§ Set problem
Pictures excluded, reproduce exactly the lines below from the one with "Model this scene" through the one with "from mathutils import Matrix, Vector", both included.

§ The input

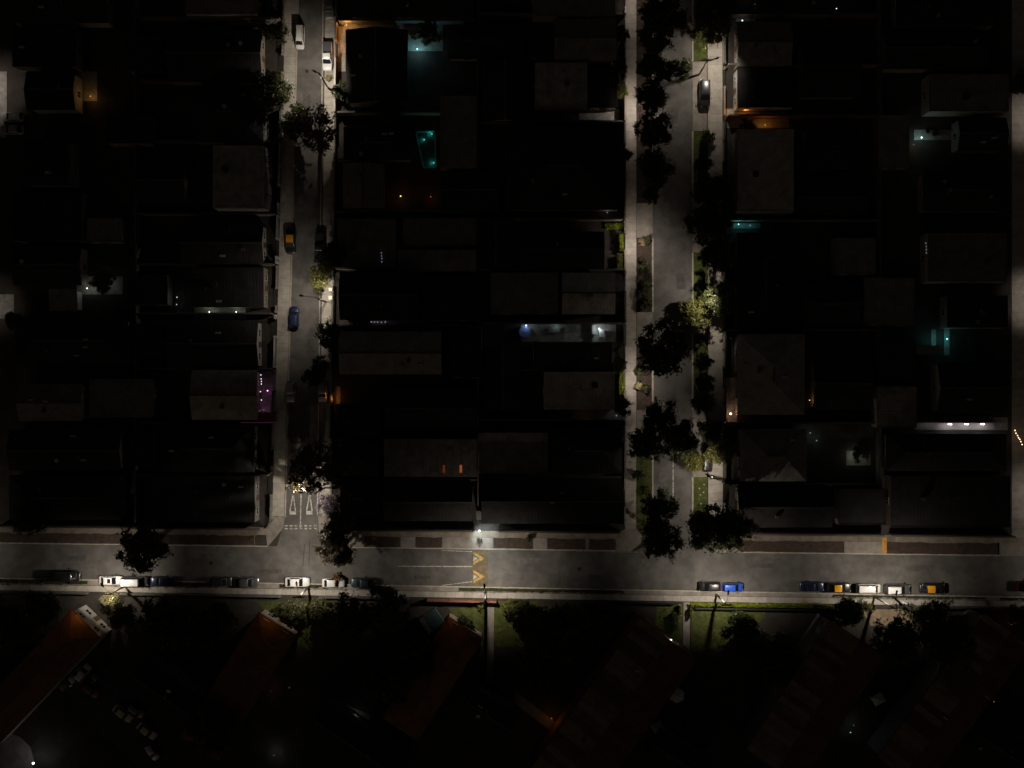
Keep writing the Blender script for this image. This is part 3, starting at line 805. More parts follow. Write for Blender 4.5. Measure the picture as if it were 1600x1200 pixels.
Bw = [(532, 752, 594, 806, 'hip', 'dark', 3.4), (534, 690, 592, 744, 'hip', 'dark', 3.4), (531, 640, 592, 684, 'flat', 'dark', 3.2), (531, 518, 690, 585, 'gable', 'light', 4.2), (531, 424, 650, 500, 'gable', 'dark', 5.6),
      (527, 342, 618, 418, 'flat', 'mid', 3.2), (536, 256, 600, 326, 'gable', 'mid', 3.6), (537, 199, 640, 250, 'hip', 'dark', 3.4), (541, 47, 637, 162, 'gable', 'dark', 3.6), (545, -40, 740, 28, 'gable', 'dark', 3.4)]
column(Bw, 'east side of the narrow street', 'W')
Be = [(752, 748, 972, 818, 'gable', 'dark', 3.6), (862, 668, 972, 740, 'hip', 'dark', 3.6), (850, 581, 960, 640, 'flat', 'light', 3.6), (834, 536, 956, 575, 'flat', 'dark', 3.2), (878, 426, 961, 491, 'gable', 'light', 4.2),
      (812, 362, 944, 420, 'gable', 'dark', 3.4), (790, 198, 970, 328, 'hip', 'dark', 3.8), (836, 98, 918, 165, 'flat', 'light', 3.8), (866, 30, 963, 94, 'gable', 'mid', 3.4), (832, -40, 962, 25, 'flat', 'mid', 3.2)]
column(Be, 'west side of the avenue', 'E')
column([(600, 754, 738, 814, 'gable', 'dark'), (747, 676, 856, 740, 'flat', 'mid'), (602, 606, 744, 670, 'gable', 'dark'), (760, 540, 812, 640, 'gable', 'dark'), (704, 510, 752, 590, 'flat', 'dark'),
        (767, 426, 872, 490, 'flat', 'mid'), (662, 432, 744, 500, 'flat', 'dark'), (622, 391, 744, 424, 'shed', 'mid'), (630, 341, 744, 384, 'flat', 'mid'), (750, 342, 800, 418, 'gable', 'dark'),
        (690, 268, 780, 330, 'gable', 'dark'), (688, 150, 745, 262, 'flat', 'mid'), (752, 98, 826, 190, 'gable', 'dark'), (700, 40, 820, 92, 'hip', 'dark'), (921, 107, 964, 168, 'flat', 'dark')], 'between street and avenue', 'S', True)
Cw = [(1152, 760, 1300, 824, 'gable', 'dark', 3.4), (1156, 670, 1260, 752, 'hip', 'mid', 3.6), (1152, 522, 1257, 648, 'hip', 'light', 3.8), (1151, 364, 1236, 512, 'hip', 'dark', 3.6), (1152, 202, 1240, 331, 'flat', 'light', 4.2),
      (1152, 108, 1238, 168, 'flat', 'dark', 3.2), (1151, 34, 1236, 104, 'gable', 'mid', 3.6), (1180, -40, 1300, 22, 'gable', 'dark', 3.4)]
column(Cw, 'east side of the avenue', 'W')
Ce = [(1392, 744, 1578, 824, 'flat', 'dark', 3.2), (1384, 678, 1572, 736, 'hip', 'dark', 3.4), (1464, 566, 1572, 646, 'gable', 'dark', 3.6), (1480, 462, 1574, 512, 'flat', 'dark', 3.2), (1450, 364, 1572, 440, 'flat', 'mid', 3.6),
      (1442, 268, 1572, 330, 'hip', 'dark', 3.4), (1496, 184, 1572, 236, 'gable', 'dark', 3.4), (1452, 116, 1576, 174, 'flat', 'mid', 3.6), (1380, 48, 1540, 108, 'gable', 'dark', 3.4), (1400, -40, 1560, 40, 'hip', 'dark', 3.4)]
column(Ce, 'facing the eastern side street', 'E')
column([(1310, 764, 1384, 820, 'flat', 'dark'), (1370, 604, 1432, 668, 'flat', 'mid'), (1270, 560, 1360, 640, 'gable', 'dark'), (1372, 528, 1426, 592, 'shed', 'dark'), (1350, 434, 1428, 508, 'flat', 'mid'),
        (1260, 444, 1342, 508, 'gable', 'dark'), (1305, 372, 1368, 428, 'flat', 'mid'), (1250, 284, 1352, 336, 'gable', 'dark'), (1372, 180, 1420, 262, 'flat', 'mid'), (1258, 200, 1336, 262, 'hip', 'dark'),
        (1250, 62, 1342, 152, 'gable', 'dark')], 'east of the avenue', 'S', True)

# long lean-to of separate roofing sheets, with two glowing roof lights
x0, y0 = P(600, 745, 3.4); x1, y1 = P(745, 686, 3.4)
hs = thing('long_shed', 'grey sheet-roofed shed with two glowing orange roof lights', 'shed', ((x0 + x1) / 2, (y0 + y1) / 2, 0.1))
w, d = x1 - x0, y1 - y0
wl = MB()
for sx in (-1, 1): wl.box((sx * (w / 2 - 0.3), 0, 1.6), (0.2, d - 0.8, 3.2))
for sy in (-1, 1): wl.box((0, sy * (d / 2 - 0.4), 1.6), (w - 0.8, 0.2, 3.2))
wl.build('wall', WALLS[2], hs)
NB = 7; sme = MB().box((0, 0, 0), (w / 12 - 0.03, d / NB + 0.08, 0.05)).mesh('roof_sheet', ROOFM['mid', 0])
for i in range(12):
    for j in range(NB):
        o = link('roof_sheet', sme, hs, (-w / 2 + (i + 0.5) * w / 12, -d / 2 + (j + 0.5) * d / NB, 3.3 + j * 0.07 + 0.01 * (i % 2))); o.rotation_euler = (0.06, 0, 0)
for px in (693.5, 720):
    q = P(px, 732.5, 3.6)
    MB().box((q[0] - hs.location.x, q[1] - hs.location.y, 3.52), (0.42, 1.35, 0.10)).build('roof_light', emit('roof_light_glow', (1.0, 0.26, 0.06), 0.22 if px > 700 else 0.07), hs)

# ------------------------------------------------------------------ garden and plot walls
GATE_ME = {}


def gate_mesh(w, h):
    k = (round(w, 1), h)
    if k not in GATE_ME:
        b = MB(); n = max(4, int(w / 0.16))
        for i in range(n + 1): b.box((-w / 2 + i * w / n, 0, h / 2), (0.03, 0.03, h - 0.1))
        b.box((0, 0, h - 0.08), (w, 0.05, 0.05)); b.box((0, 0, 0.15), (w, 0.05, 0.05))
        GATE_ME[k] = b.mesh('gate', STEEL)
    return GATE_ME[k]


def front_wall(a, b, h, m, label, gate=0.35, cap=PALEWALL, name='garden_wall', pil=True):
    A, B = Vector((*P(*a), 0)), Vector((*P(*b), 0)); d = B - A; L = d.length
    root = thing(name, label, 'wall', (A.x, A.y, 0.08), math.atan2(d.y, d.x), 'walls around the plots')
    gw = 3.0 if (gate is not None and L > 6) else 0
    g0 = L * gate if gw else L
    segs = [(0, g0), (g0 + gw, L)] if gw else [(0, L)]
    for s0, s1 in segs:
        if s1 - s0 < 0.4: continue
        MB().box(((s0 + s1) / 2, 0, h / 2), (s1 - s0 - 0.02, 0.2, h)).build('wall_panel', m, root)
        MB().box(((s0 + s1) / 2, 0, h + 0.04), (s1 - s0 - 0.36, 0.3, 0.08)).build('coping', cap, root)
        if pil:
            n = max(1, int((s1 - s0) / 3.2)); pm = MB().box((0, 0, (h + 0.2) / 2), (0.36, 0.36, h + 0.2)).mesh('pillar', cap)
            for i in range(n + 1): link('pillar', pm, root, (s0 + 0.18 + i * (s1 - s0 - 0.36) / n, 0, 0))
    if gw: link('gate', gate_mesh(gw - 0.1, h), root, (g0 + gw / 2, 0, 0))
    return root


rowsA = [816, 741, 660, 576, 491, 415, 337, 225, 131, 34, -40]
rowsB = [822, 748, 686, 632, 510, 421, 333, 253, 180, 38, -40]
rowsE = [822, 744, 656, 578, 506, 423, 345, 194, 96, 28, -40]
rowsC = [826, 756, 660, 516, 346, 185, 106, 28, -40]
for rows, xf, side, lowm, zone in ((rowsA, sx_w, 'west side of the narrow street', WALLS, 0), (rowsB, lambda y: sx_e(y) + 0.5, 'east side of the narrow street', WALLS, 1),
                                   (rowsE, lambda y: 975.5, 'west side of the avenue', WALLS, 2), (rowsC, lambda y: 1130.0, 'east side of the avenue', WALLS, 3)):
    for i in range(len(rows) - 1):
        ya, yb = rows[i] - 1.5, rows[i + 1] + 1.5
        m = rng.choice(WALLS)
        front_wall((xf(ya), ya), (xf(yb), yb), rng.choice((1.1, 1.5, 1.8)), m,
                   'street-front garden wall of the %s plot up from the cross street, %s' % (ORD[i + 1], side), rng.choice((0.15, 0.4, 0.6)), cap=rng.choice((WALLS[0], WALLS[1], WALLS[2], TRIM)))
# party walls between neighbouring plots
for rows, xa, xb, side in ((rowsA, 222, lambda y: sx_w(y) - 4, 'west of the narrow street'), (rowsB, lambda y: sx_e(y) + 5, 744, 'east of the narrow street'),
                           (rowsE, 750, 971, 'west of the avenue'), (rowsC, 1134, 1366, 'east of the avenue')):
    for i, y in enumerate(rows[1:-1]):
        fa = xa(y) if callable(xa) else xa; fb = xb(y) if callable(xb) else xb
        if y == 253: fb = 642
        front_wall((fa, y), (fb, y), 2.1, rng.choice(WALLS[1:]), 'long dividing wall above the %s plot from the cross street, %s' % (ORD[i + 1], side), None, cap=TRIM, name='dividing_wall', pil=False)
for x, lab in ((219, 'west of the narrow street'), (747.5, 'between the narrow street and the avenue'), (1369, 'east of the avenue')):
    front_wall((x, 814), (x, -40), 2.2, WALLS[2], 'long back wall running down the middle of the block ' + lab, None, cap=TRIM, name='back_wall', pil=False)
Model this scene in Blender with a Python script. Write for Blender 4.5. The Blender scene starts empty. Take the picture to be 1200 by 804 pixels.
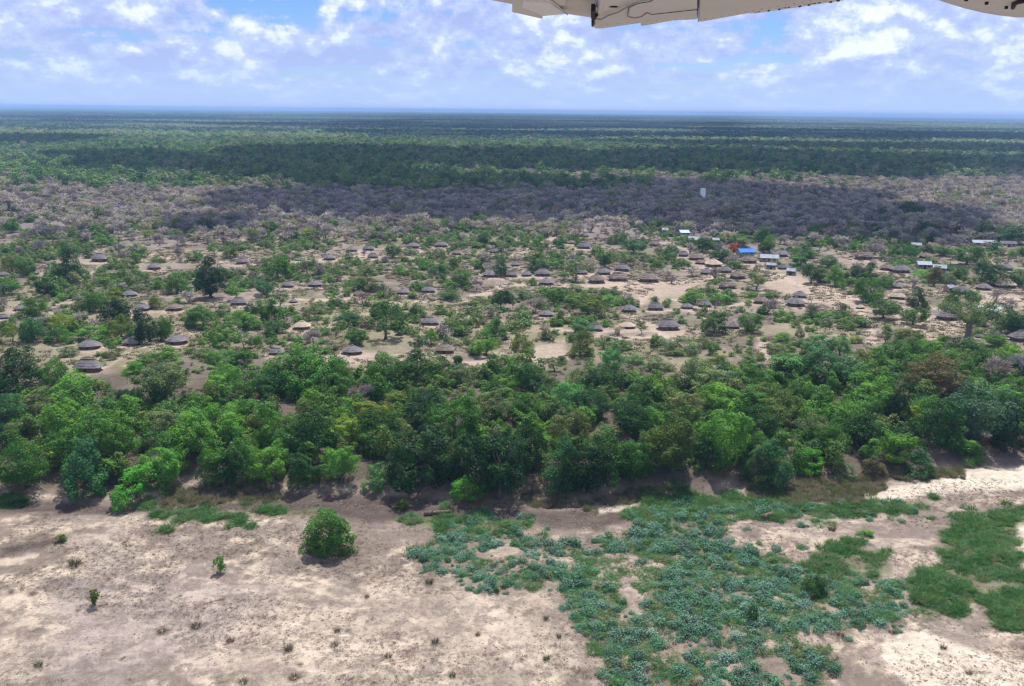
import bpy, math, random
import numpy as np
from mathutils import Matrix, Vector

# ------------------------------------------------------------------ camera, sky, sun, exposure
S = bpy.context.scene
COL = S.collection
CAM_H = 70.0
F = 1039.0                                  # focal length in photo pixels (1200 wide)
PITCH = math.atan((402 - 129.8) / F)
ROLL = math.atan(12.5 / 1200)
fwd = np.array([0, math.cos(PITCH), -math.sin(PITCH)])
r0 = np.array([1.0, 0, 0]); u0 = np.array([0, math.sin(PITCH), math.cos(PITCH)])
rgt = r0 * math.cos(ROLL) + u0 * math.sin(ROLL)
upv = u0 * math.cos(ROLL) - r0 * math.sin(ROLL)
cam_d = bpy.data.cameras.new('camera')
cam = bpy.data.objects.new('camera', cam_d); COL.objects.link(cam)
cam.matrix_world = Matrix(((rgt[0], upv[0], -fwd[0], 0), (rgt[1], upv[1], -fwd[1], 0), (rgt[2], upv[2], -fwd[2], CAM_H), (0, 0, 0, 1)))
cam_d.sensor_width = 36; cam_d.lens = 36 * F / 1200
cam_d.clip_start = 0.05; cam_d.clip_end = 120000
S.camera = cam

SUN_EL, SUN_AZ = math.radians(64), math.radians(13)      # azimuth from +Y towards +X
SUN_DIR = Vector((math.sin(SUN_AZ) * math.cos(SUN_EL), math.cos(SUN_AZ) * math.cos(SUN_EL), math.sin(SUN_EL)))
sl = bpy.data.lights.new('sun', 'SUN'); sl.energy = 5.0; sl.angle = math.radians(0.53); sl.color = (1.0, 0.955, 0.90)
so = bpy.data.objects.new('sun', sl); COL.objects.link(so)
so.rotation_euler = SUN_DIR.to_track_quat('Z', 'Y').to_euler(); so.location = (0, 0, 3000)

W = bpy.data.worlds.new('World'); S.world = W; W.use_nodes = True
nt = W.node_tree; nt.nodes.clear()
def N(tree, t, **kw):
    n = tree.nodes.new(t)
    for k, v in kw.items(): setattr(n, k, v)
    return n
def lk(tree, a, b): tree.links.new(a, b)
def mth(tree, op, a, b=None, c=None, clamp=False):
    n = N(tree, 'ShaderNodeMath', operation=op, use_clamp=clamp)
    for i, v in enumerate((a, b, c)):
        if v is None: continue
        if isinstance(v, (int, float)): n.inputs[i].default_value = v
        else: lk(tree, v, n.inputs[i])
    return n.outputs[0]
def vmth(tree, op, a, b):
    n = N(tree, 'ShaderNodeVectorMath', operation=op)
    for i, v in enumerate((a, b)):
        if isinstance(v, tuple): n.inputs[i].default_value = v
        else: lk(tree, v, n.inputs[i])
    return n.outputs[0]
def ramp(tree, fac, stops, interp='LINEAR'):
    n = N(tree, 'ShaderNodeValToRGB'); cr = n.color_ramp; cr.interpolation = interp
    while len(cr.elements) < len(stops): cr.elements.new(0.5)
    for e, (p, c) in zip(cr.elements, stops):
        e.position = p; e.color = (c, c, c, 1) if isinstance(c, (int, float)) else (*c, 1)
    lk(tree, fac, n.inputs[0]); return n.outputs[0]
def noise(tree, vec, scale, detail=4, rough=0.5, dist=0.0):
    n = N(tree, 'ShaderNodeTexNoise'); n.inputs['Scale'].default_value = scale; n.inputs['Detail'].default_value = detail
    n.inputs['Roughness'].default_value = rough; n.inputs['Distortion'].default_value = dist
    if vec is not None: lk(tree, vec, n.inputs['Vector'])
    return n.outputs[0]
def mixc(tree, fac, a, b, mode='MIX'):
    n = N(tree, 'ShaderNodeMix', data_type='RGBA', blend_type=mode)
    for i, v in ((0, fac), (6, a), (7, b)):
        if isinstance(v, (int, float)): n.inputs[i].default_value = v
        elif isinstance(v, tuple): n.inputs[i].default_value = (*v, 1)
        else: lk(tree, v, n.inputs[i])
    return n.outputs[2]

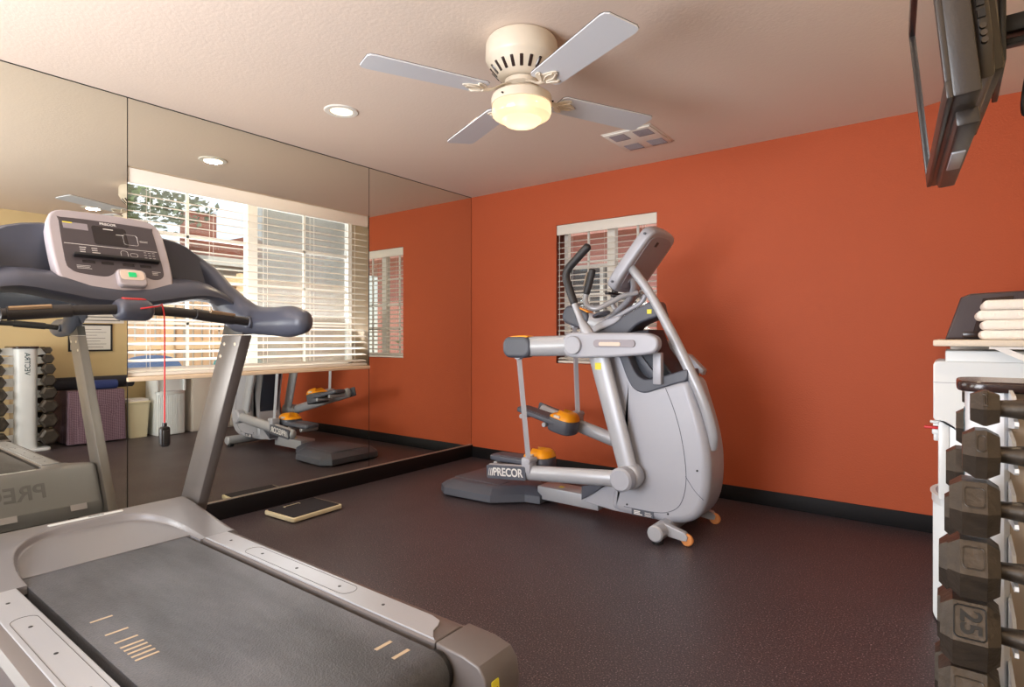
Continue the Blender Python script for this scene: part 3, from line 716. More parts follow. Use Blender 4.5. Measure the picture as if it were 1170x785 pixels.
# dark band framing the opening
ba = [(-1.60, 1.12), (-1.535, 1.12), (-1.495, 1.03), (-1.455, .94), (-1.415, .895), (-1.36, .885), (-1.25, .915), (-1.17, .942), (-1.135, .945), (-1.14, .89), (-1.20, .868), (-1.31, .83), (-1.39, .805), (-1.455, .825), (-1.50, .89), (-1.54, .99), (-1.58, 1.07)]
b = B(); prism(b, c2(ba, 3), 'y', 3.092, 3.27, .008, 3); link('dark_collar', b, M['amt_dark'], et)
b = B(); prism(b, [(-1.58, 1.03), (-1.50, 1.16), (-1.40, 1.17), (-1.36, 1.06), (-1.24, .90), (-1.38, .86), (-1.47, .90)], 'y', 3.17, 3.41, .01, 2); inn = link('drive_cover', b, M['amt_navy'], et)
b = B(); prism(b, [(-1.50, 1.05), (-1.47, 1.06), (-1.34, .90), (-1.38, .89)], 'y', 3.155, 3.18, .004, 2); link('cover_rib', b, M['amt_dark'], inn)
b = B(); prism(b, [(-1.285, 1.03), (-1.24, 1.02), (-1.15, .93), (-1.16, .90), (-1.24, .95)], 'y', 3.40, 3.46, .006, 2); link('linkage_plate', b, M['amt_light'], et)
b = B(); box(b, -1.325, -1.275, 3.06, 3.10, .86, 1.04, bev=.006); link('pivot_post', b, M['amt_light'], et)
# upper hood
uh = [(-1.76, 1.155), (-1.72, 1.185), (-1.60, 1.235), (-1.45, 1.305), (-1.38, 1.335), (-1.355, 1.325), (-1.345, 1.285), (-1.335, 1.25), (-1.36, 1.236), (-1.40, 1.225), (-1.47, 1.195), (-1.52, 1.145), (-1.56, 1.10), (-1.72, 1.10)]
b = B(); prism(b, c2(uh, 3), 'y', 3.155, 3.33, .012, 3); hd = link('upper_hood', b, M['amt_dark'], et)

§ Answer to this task
Model this scene in Blender with a Python script. Write for Blender 4.5. The Blender scene starts empty. Take the picture to be 1200 by 804 pixels.
import bpy, math, random
import numpy as np
from mathutils import Matrix, Vector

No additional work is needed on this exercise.